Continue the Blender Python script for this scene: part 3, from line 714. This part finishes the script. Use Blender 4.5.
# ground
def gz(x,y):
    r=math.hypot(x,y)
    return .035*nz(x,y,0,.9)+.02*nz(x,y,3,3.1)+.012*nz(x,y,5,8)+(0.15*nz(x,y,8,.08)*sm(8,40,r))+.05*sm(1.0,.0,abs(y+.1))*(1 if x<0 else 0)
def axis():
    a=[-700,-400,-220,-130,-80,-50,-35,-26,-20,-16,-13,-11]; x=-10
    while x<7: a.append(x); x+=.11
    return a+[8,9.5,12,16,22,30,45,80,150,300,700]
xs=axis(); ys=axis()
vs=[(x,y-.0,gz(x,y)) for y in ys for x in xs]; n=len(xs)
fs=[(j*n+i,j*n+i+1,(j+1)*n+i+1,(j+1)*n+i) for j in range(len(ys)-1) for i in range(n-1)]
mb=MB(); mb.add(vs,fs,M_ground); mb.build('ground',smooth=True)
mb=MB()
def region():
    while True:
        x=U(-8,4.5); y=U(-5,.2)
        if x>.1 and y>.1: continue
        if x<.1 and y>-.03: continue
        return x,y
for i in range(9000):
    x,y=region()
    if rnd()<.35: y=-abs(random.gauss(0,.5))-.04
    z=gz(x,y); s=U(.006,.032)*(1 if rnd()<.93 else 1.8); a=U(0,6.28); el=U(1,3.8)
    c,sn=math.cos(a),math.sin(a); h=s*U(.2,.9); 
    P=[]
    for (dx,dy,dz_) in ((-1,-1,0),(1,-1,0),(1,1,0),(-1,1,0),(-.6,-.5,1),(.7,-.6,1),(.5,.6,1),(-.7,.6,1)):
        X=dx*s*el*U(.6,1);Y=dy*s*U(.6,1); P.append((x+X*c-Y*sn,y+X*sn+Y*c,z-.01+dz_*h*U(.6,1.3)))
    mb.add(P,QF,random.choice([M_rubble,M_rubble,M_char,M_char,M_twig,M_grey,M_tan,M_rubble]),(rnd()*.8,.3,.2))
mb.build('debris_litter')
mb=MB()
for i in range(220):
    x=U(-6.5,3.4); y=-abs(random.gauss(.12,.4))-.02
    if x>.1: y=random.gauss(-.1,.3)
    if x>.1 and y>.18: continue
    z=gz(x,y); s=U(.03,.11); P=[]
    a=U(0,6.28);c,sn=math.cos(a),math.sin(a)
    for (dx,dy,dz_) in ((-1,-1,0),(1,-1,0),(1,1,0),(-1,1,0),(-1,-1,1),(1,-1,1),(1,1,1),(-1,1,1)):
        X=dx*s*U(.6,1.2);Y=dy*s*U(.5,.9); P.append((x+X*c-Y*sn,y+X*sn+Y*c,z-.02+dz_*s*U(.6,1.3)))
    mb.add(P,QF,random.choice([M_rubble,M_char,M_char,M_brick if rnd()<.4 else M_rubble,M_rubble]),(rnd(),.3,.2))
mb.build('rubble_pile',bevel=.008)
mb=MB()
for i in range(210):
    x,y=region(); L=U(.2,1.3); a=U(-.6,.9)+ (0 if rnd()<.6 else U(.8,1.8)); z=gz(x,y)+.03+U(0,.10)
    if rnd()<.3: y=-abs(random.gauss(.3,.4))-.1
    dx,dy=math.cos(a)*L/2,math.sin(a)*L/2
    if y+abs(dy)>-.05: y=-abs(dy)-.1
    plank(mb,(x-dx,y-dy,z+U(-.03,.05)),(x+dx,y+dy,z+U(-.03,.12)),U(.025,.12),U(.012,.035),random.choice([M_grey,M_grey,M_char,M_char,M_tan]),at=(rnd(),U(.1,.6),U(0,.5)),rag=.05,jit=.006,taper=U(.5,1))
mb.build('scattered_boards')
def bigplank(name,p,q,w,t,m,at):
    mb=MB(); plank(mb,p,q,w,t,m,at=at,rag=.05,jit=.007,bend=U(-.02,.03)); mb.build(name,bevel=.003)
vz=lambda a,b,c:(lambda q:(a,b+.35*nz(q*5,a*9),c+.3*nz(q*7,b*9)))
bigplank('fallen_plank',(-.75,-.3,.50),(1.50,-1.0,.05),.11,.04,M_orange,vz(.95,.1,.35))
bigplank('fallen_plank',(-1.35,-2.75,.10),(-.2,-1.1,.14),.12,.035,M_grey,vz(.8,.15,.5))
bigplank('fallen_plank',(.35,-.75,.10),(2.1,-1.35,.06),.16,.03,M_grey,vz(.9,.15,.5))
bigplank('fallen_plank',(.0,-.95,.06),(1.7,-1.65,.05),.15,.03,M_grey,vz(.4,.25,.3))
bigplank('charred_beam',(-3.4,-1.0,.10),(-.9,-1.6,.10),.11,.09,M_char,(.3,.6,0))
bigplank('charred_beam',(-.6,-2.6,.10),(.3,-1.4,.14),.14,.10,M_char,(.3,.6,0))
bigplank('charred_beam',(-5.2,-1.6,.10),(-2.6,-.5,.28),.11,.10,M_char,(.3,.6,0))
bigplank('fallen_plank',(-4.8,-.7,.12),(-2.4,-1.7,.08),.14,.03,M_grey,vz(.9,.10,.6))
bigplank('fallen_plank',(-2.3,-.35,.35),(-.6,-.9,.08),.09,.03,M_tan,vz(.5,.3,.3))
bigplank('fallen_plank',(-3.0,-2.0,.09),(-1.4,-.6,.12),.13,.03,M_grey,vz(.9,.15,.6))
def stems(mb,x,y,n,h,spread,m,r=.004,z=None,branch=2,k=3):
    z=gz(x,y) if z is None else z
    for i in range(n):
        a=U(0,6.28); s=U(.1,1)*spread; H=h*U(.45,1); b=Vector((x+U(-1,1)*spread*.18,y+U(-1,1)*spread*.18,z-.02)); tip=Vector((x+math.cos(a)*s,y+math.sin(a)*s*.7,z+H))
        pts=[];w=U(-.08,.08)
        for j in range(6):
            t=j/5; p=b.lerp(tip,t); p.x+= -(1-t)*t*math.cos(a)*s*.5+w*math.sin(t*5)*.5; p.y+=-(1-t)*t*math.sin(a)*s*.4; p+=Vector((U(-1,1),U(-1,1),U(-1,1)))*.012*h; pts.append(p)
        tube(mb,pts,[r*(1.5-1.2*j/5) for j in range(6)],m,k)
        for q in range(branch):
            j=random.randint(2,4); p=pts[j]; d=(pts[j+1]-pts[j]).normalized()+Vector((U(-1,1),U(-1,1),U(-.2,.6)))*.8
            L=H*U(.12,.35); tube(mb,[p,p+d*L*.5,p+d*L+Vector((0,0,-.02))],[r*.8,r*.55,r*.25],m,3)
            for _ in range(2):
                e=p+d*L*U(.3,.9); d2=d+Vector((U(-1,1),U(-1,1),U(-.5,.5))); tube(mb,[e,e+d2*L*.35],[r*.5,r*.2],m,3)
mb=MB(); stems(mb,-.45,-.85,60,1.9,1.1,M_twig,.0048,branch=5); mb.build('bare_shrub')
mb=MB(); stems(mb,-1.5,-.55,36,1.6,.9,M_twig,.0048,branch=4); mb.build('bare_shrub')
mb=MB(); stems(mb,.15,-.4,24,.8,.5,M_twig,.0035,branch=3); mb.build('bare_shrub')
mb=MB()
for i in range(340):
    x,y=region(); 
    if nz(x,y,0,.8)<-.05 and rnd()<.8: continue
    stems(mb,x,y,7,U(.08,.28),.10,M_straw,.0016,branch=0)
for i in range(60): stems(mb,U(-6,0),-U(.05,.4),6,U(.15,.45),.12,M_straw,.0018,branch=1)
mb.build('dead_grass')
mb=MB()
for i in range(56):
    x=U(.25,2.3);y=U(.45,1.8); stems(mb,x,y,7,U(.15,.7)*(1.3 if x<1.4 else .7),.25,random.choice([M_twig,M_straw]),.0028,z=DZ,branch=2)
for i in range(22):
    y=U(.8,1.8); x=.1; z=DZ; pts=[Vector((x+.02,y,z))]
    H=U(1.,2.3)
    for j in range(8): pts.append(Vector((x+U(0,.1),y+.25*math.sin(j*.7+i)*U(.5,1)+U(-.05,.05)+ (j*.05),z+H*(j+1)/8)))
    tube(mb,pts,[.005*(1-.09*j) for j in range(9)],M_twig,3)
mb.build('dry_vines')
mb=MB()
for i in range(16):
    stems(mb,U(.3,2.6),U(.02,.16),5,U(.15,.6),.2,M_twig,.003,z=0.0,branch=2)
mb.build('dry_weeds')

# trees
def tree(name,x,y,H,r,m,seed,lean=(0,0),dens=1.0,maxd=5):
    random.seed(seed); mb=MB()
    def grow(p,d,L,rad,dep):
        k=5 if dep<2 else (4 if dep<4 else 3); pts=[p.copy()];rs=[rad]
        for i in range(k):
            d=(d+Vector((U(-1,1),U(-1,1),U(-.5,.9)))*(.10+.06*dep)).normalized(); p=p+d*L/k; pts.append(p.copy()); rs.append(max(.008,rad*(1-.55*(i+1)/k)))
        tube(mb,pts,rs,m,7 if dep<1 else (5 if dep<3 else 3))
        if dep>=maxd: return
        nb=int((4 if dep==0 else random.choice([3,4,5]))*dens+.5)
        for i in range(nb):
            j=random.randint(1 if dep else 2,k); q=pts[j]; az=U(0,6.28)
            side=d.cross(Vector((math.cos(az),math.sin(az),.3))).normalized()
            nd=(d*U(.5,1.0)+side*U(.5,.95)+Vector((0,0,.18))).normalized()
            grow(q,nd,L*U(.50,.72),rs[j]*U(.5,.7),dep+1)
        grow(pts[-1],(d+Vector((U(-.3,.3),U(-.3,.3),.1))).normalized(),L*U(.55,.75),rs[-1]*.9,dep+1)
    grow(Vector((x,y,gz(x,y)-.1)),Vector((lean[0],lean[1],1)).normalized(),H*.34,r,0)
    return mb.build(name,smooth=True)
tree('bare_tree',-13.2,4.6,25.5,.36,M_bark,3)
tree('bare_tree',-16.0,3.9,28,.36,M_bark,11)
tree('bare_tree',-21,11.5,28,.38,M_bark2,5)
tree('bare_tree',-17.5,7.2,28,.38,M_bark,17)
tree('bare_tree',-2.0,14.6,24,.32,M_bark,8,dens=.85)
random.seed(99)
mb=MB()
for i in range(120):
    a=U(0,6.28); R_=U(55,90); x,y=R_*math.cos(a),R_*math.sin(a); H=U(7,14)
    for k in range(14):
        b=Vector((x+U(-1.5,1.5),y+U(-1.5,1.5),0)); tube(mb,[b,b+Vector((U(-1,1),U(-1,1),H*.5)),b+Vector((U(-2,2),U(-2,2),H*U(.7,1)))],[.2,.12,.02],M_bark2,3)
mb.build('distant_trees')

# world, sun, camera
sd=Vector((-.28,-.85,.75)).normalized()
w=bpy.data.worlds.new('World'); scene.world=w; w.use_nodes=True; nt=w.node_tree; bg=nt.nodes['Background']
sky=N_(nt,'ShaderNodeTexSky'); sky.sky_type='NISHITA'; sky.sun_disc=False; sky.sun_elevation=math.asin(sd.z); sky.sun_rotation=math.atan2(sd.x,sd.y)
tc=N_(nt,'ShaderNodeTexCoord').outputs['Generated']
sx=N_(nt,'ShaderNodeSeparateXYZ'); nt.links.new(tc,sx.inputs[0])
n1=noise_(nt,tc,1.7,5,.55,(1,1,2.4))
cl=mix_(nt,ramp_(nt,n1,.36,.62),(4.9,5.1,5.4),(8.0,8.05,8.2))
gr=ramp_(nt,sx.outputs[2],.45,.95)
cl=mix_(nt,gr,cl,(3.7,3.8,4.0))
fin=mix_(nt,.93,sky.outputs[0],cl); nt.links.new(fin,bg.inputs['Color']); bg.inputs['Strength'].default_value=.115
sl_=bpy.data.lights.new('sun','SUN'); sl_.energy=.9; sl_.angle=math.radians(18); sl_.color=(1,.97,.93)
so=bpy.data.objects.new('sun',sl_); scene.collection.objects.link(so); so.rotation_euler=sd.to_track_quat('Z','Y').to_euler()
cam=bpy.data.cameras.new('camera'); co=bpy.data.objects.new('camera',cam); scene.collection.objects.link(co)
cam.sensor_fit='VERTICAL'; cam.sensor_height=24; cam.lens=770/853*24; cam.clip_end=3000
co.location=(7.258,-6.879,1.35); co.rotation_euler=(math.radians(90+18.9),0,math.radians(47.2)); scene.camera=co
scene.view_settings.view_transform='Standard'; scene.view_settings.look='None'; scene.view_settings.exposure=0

[GOAL] Count every line above that holds the word "scene", and state the number and nothing more.

[COMPLETED EXERCISE] 6